[Start of DATASET SECTION]

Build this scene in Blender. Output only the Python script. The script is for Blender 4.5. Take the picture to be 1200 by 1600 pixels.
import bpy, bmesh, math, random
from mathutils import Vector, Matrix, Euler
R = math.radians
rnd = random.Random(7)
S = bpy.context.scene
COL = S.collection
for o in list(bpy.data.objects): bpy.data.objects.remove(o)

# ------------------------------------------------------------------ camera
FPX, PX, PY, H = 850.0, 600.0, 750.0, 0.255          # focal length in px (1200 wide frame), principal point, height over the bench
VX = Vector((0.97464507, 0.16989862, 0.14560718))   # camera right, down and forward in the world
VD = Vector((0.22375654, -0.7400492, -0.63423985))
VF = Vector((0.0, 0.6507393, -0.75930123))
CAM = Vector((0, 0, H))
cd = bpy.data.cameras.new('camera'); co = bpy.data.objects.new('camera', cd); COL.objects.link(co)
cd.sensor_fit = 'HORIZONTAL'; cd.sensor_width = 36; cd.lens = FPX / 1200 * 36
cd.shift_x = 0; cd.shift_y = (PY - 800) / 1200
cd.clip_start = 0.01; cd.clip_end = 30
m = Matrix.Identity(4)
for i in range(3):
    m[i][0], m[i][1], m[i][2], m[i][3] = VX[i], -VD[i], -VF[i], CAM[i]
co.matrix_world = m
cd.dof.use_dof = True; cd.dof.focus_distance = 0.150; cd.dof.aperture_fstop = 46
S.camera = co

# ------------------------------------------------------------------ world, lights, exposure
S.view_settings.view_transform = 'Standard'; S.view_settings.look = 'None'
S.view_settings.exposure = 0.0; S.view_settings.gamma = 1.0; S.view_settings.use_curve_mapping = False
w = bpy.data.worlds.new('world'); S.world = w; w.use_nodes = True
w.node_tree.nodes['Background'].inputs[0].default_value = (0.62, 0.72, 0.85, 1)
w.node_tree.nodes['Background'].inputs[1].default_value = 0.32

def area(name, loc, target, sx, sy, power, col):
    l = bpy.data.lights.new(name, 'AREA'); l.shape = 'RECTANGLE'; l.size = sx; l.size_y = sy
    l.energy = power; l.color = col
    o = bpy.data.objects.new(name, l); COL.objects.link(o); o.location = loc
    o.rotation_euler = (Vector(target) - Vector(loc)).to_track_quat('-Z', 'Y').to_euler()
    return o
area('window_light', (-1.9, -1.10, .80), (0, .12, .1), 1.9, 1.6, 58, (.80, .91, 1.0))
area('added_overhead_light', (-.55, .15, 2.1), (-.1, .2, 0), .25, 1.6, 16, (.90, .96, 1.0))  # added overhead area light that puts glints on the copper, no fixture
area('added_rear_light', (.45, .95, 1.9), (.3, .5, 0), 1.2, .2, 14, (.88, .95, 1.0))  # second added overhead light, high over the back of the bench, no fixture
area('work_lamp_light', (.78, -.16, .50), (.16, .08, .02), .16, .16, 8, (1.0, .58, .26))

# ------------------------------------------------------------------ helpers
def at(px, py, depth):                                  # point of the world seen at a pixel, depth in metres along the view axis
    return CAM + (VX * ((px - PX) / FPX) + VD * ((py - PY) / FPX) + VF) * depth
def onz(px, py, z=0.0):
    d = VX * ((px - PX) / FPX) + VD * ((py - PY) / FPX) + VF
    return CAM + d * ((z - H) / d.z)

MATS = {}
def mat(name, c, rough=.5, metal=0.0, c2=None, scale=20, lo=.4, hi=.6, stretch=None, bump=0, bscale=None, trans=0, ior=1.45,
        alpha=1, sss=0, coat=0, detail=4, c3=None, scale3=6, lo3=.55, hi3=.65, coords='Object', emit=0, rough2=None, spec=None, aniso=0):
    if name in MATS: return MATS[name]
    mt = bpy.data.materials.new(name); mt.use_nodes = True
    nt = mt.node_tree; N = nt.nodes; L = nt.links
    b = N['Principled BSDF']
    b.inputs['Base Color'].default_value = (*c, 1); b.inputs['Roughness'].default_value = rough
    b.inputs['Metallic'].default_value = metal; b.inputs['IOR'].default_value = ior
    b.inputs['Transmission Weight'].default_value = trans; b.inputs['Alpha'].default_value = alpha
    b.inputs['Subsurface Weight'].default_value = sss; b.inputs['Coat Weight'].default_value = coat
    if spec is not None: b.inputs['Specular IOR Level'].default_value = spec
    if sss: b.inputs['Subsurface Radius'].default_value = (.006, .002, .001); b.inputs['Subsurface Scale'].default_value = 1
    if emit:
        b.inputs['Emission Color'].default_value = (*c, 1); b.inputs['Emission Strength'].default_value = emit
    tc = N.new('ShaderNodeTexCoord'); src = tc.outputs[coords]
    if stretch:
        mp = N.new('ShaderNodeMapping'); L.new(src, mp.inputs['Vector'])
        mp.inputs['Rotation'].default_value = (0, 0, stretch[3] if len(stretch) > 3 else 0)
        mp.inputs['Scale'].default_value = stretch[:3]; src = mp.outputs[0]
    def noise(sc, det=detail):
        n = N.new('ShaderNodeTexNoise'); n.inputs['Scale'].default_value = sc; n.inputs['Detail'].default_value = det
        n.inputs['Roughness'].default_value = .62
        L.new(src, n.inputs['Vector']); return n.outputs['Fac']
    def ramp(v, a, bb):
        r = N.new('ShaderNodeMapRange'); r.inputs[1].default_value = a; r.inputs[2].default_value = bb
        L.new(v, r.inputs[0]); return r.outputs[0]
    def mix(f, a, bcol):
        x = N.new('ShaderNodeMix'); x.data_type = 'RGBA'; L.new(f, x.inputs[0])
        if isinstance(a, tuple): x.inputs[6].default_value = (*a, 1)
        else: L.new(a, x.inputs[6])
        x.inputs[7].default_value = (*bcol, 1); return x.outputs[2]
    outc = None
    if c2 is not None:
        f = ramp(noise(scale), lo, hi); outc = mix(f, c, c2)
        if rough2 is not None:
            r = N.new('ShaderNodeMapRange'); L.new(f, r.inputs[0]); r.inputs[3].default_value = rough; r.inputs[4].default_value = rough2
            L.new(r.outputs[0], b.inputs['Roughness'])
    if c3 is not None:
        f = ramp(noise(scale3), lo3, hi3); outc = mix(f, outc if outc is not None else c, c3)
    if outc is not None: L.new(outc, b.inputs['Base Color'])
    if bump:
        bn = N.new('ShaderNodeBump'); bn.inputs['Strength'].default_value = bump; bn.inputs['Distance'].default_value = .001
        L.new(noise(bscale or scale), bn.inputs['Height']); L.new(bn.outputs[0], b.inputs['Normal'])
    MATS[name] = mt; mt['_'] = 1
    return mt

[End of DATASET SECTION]

## [WHAT NEEDS TO BE DONE]
Retype the material above, line by line, exactly.

## [TASK RESPONSE]
Build this scene in Blender. Output only the Python script. The script is for Blender 4.5. Take the picture to be 1200 by 1600 pixels.
import bpy, bmesh, math, random
from mathutils import Vector, Matrix, Euler
R = math.radians
rnd = random.Random(7)
S = bpy.context.scene
COL = S.collection
for o in list(bpy.data.objects): bpy.data.objects.remove(o)

# ------------------------------------------------------------------ camera
FPX, PX, PY, H = 850.0, 600.0, 750.0, 0.255          # focal length in px (1200 wide frame), principal point, height over the bench
VX = Vector((0.97464507, 0.16989862, 0.14560718))   # camera right, down and forward in the world
VD = Vector((0.22375654, -0.7400492, -0.63423985))
VF = Vector((0.0, 0.6507393, -0.75930123))
CAM = Vector((0, 0, H))
cd = bpy.data.cameras.new('camera'); co = bpy.data.objects.new('camera', cd); COL.objects.link(co)
cd.sensor_fit = 'HORIZONTAL'; cd.sensor_width = 36; cd.lens = FPX / 1200 * 36
cd.shift_x = 0; cd.shift_y = (PY - 800) / 1200
cd.clip_start = 0.01; cd.clip_end = 30
m = Matrix.Identity(4)
for i in range(3):
    m[i][0], m[i][1], m[i][2], m[i][3] = VX[i], -VD[i], -VF[i], CAM[i]
co.matrix_world = m
cd.dof.use_dof = True; cd.dof.focus_distance = 0.150; cd.dof.aperture_fstop = 46
S.camera = co

# ------------------------------------------------------------------ world, lights, exposure
S.view_settings.view_transform = 'Standard'; S.view_settings.look = 'None'
S.view_settings.exposure = 0.0; S.view_settings.gamma = 1.0; S.view_settings.use_curve_mapping = False
w = bpy.data.worlds.new('world'); S.world = w; w.use_nodes = True
w.node_tree.nodes['Background'].inputs[0].default_value = (0.62, 0.72, 0.85, 1)
w.node_tree.nodes['Background'].inputs[1].default_value = 0.32

def area(name, loc, target, sx, sy, power, col):
    l = bpy.data.lights.new(name, 'AREA'); l.shape = 'RECTANGLE'; l.size = sx; l.size_y = sy
    l.energy = power; l.color = col
    o = bpy.data.objects.new(name, l); COL.objects.link(o); o.location = loc
    o.rotation_euler = (Vector(target) - Vector(loc)).to_track_quat('-Z', 'Y').to_euler()
    return o
area('window_light', (-1.9, -1.10, .80), (0, .12, .1), 1.9, 1.6, 58, (.80, .91, 1.0))
area('added_overhead_light', (-.55, .15, 2.1), (-.1, .2, 0), .25, 1.6, 16, (.90, .96, 1.0))  # added overhead area light that puts glints on the copper, no fixture
area('added_rear_light', (.45, .95, 1.9), (.3, .5, 0), 1.2, .2, 14, (.88, .95, 1.0))  # second added overhead light, high over the back of the bench, no fixture
area('work_lamp_light', (.78, -.16, .50), (.16, .08, .02), .16, .16, 8, (1.0, .58, .26))

# ------------------------------------------------------------------ helpers
def at(px, py, depth):                                  # point of the world seen at a pixel, depth in metres along the view axis
    return CAM + (VX * ((px - PX) / FPX) + VD * ((py - PY) / FPX) + VF) * depth
def onz(px, py, z=0.0):
    d = VX * ((px - PX) / FPX) + VD * ((py - PY) / FPX) + VF
    return CAM + d * ((z - H) / d.z)

MATS = {}
def mat(name, c, rough=.5, metal=0.0, c2=None, scale=20, lo=.4, hi=.6, stretch=None, bump=0, bscale=None, trans=0, ior=1.45,
        alpha=1, sss=0, coat=0, detail=4, c3=None, scale3=6, lo3=.55, hi3=.65, coords='Object', emit=0, rough2=None, spec=None, aniso=0):
    if name in MATS: return MATS[name]
    mt = bpy.data.materials.new(name); mt.use_nodes = True
    nt = mt.node_tree; N = nt.nodes; L = nt.links
    b = N['Principled BSDF']
    b.inputs['Base Color'].default_value = (*c, 1); b.inputs['Roughness'].default_value = rough
    b.inputs['Metallic'].default_value = metal; b.inputs['IOR'].default_value = ior
    b.inputs['Transmission Weight'].default_value = trans; b.inputs['Alpha'].default_value = alpha
    b.inputs['Subsurface Weight'].default_value = sss; b.inputs['Coat Weight'].default_value = coat
    if spec is not None: b.inputs['Specular IOR Level'].default_value = spec
    if sss: b.inputs['Subsurface Radius'].default_value = (.006, .002, .001); b.inputs['Subsurface Scale'].default_value = 1
    if emit:
        b.inputs['Emission Color'].default_value = (*c, 1); b.inputs['Emission Strength'].default_value = emit
    tc = N.new('ShaderNodeTexCoord'); src = tc.outputs[coords]
    if stretch:
        mp = N.new('ShaderNodeMapping'); L.new(src, mp.inputs['Vector'])
        mp.inputs['Rotation'].default_value = (0, 0, stretch[3] if len(stretch) > 3 else 0)
        mp.inputs['Scale'].default_value = stretch[:3]; src = mp.outputs[0]
    def noise(sc, det=detail):
        n = N.new('ShaderNodeTexNoise'); n.inputs['Scale'].default_value = sc; n.inputs['Detail'].default_value = det
        n.inputs['Roughness'].default_value = .62
        L.new(src, n.inputs['Vector']); return n.outputs['Fac']
    def ramp(v, a, bb):
        r = N.new('ShaderNodeMapRange'); r.inputs[1].default_value = a; r.inputs[2].default_value = bb
        L.new(v, r.inputs[0]); return r.outputs[0]
    def mix(f, a, bcol):
        x = N.new('ShaderNodeMix'); x.data_type = 'RGBA'; L.new(f, x.inputs[0])
        if isinstance(a, tuple): x.inputs[6].default_value = (*a, 1)
        else: L.new(a, x.inputs[6])
        x.inputs[7].default_value = (*bcol, 1); return x.outputs[2]
    outc = None
    if c2 is not None:
        f = ramp(noise(scale), lo, hi); outc = mix(f, c, c2)
        if rough2 is not None:
            r = N.new('ShaderNodeMapRange'); L.new(f, r.inputs[0]); r.inputs[3].default_value = rough; r.inputs[4].default_value = rough2
            L.new(r.outputs[0], b.inputs['Roughness'])
    if c3 is not None:
        f = ramp(noise(scale3), lo3, hi3); outc = mix(f, outc if outc is not None else c, c3)
    if outc is not None: L.new(outc, b.inputs['Base Color'])
    if bump:
        bn = N.new('ShaderNodeBump'); bn.inputs['Strength'].default_value = bump; bn.inputs['Distance'].default_value = .001
        L.new(noise(bscale or scale), bn.inputs['Height']); L.new(bn.outputs[0], b.inputs['Normal'])
    MATS[name] = mt; mt['_'] = 1
    return mt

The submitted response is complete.